REVIEW OF THE SELLOUT-PAUL BEATTY

TOM'S REVIEW

LANGUAGE DISTILLED TO ITS ESSENCE
The most recent get-together of my book club consisted of two Brits and three Yanks and, not surprisingly, opinion of THE SELLOUT divided along national lines.  It took the two Brits half the novel to get the voice of the narrator right in their heads.  One said he began to feel he understood the book when he started channelling Samuel L. Jackson through his mind’s ear. The other said he eventually realised through some osmotic process that the author was in fact deadly facetious.  The Americans, on the other hand, having been born in the Fifties and grown up with the Little Rascals, blaxploitation films and racism, both casual and overt, got this book from the get-go.  And all three agreed THE SELLOUT contains not just some of the sharpest wit and satire but also some of the best pure writing in the history of the American novel. 

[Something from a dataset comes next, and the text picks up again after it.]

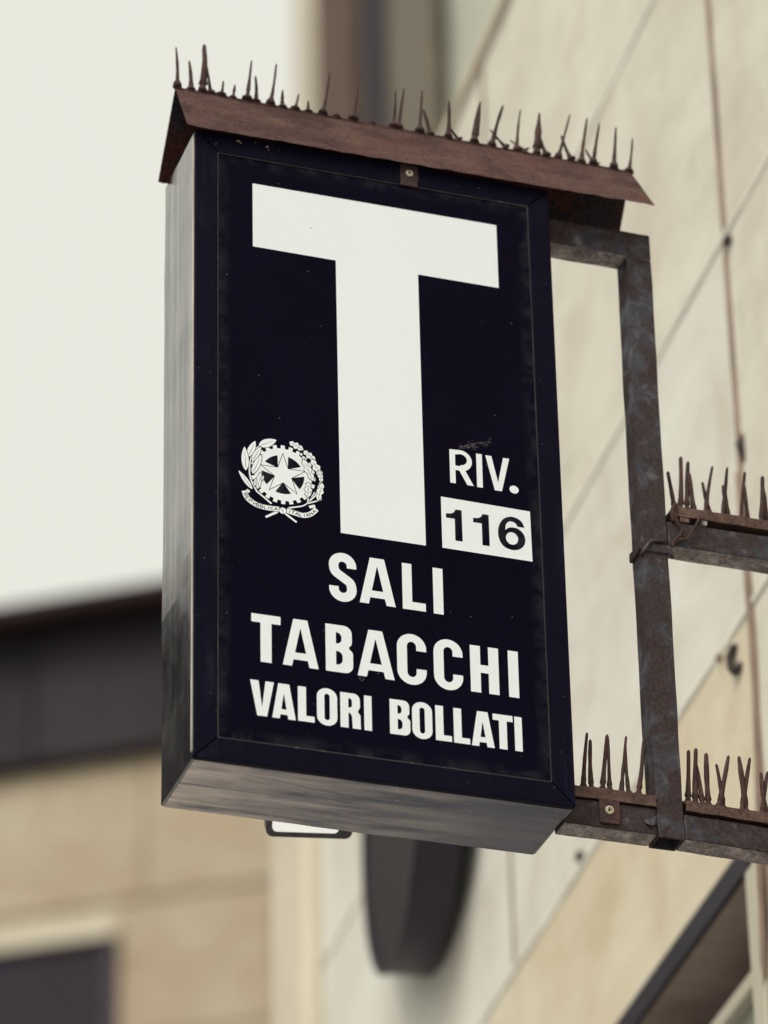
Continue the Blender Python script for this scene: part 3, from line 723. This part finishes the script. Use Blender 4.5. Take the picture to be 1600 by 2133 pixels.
TINY = {  # strokes on a 1 x 1 cell
 'R': [[(0, 0), (0, 1)], [(0, 1), (.55, 1), (.6, .78), (.5, .55), (0, .5)], [(.3, .5), (.65, 0)]], 'E': [[(0, 0), (0, 1)], [(0, 1), (.55, 1)], [(0, .5), (.45, .5)], [(0, 0), (.55, 0)]],
 'P': [[(0, 0), (0, 1)], [(0, 1), (.55, 1), (.62, .75), (.5, .48), (0, .48)]], 'V': [[(0, 1), (.35, 0)], [(.35, 0), (.7, 1)]],
 'B': [[(0, 0), (0, 1)], [(0, 1), (.5, 1), (.55, .75), (.45, .52), (0, .52)], [(.1, .52), (.55, .48), (.62, .22), (.5, 0), (0, 0)]], 'L': [[(0, 1), (0, 0)], [(0, 0), (.5, 0)]],
 'I': [[(.12, 0), (.12, 1)]], 'C': [[(.65, .85), (.35, 1), (.05, .7), (.05, .3), (.35, 0), (.65, .15)]], 'A': [[(0, 0), (.35, 1)], [(.35, 1), (.7, 0)], [(.15, .35), (.55, .35)]],
 'T': [[(0, 1), (.7, 1)], [(.35, 1), (.35, 0)]], 'N': [[(0, 0), (0, 1)], [(0, 1), (.6, 0)], [(.6, 0), (.6, 1)]]}
def along(P, s):
    for a, b in zip(P, P[1:]):
        l = math.hypot(b[0] - a[0], b[1] - a[1])
        if s <= l: return (a[0] + (b[0] - a[0]) * s / l, a[1] + (b[1] - a[1]) * s / l), ((b[0] - a[0]) / l, (b[1] - a[1]) / l)
        s -= l
    return P[-1], ((P[-1][0] - P[-2][0]) / l, (P[-1][1] - P[-2][1]) / l)
def tiny(text, rb, s0, s1, h):
    adv = [.62 if c == 'I' else 1.1 for c in text]; tot = sum(adv); k = (s1 - s0) / tot; s = s0
    for c, a in zip(text, adv):
        (px, pz), (ux, uz) = along(rb, s + a * k / 2); s += a * k
        for st in TINY[c]:
            Q = []
            for x, y in st:
                xx = (x - (.12 if c == 'I' else .33)) * k * 1.22; yy = (y - .5) * h
                Q.append((px + ux * xx - uz * yy, pz + uz * xx + ux * yy))
            lp(strip(Q, 1.05), [], 1, lv + .1)
L1 = sum(math.dist(a, b) for a, b in zip(rb1, rb1[1:])); L2 = sum(math.dist(a, b) for a, b in zip(rb2, rb2[1:]))
tiny('REPVBBLICA', rb1, 3.5, L1 - 2.0, 5.2); tiny('ITALIANA', rb2, 3.0, L2 - 3.0, 5.2)
for f in em.faces:
    f.normal_update()
    if f.normal.y > 0: f.normal_flip()
me = bpy.data.meshes.new('crest'); em.to_mesh(me); em.free()
link('crest', me, [WHITE, PANEL], panel, loc=(.1395, .0027, .4962))
# pale chips in the paint under the cap, a long drip stain below the screw tab
bm = bmesh.new(); rc = random.Random(4)
for (cx, cz, q) in ((.0705, 1.0905, .0042), (.074, 1.088, .0030), (.1175, 1.0895, .0034), (.119, 1.084, .0022), (.098, 1.0935, .0016), (.033, 1.078, .0014), (.241, 1.087, .0012), (.47, 1.081, .0016), (.435, 1.078, .0011), (.505, .071, .0010), (.56, .62, .0010), (.015, .33, .0012)):
    L_ = [(cx + q * rc.uniform(.4, 1) * math.cos(k * .9), cz + q * .6 * rc.uniform(.4, 1) * math.sin(k * .9)) for k in range(7)]
    bm_flat(bm, L_, [], -.0003)
CHIP = mat_plain('pale_paint_chip', (.30, .25, .18), .9, .1, 0, .3, 90)
from_bm('paint_chip', bm, CHIP, sign)
# chalky scuff above the small lettering and a bent staple-like mark
bm = bmesh.new()
for i in range(70):
    t = random.random(); x = .424 + .052 * t + random.gauss(0, .002); z = .594 + .016 * t + random.gauss(0, .0032)
    a = random.uniform(-.6, .9); l = random.uniform(.0006, .0035); w = random.uniform(.00012, .00035)
    vs = [bm.verts.new((x + c * math.cos(a) * l - d * math.sin(a) * w, .0028, z + c * math.sin(a) * l + d * math.cos(a) * w)) for c, d in ((-1, -1), (1, -1), (1, 1), (-1, 1))]
    bm.faces.new(vs)
    for v in vs: v.co.y -= i * 1e-6
SCUFF = mat_plain('chalky_scuff', (.14, .125, .13), .9, .1)
from_bm('scuff_mark', bm, SCUFF, panel)
bm = bmesh.new(); bm_tube(bm, [(.256, .0026, .170), (.2565, .0026, .164), (.2595, .0026, .1625), (.262, .0026, .165), (.2625, .0026, .170)], [.0004] * 5, 5); from_bm('bent_staple', bm, SCUFF, panel)

# ------------------------------------------------------------------ rusty gable cap over the sign
cap = thing('rusted_gable_cap', 'rusty brown folded metal roof cap sitting on top of the black sign', 'metal cap', (0, 0, ZO))
RX0, RX1, RY, RZ0, RZ1 = -.009, .772, .0865, 1.2360, 1.2285
def slope(name, y_e, ze0, ze1, xe0, xe1, mat, thick=.003, ragged=.0016, seed=0):
    bm = bmesh.new(); nu, nv = 90, 10; g = {}
    for i in range(nu + 1):
        for j in range(nv + 1):
            t = i / nu; s = j / nv
            xr = RX0 + (RX1 - RX0) * t; xe = xe0 + (xe1 - xe0) * t
            zr = RZ0 + (RZ1 - RZ0) * t; ze = ze0 + (ze1 - ze0) * t
            x = xr + (xe - xr) * s; y = RY + (y_e - RY) * s; z = zr + (ze - zr) * s
            w = noise.noise(Vector((x * 9 + seed, s * 2, 0))) * .0022 + noise.noise(Vector((x * 30, s * 4, seed))) * .0006
            y += w * .8; z += w * .4
            if j == nv: z += ragged * noise.noise(Vector((x * 40, seed, 5))) + ragged * .8 * noise.noise(Vector((x * 130, seed, 5)))
            if j == nv and i < 2: z += .004 * (2 - i) * .3
            g[i, j] = bm.verts.new((x, y, z))
    for i in range(nu):
        for j in range(nv): bm.faces.new((g[i, j], g[i + 1, j], g[i + 1, j + 1], g[i, j + 1]))
    r = bmesh.ops.solidify(bm, geom=bm.faces[:], thickness=thick)
    return from_bm(name, bm, mat, cap)
slope('front_slope', -.015, 1.0935, 1.0965, -.018, .768, RUST, seed=1)
bs = slope('back_slope', .172, 1.108, 1.112, -.012, .772, RUST_P, seed=8, ragged=.003)
# flaking paint patches on the inside of the back slope at the open end
FLAKE = mat_plain('dark_flaking_paint', (.035, .030, .034), .7, .25, 0, .3, 40)
# straps with screws: one on the frame, one on the lower rail
TABM = mat_rust('dark_rusted_tab', (.030, .020, .021), (.062, .036, .034), (.11, .065, .055))
def strap(parent, x0, x1, z0, z1, y, scx, scz, r=.0055, lab=None):
    bm = bmesh.new(); bm_box(bm, x0, x1, y - .003, y - .0008, z0, z1, .0008)
    bmesh.ops.subdivide_edges(bm, edges=bm.edges[:], cuts=5, use_grid_fill=True)
    for v in bm.verts: v.co.x += .0022 * noise.noise(v.co * 130); v.co.z += .0016 * noise.noise(v.co * 150 + Vector((3, 1, 2)))
    t = from_bm('screw_tab', bm, TABM, parent)
    bm = bmesh.new(); seg = 20
    R = [[bm.verts.new((rr * math.cos(6.2832 * k / seg), yy, rr * math.sin(6.2832 * k / seg))) for k in range(seg)] for rr, yy in ((r * 1.15, 0), (r, -.0022), (r * .62, -.0026), (r * .5, -.0008), (r * .25, -.0004))]
    for a, b in zip(R, R[1:]):
        for k in range(seg): bm.faces.new((a[k], a[(k + 1) % seg], b[(k + 1) % seg], b[k]))
    bm.faces.new(R[-1]); from_bm('screw', bm, SCREW, t, loc=(scx, y - .003, scz))
    bm = bmesh.new(); bm_box(bm, -.0026, .0026, -.0009, -.0004, -.0006, .0006); bm_box(bm, -.0006, .0006, -.00095, -.00035, -.0026, .0026); from_bm('screw_slot', bm, FLAKE, t, loc=(scx, y - .0035, scz))
strap(cap, .3375, .3665, 1.060, 1.100, -.0005, .3522, 1.0835)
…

When I first heard the Booker Prize had been awarded to an American novel that skewered American race relations, I thought, “Please, not another sledge-hammer-subtle book like VERNON GOD LITTLE about American hypocrisy by someone who knows zip-a-dee-doo-dah about the USofA.” Thank God I was wrong.  And thank God for once for the Booker Prize. Because otherwise I would never have heard of a book that contains not only language distilled to its purest essence but also the most laugh-out-loud lines of any fiction I have ever read.  Yes, it totally helps that I am an American of a certain age and sensibility. And yes, it helps even more that I grew up in Southern California, where the book is set.  I had the undeniable advantage of getting nearly all the inside jokes.  But that does not mean this book is inaccessible to Brits.  If you love the irony and POV of THE SIMPSONS and PULP FICTION, then you should totally love, admire and revere THE SELLOUT.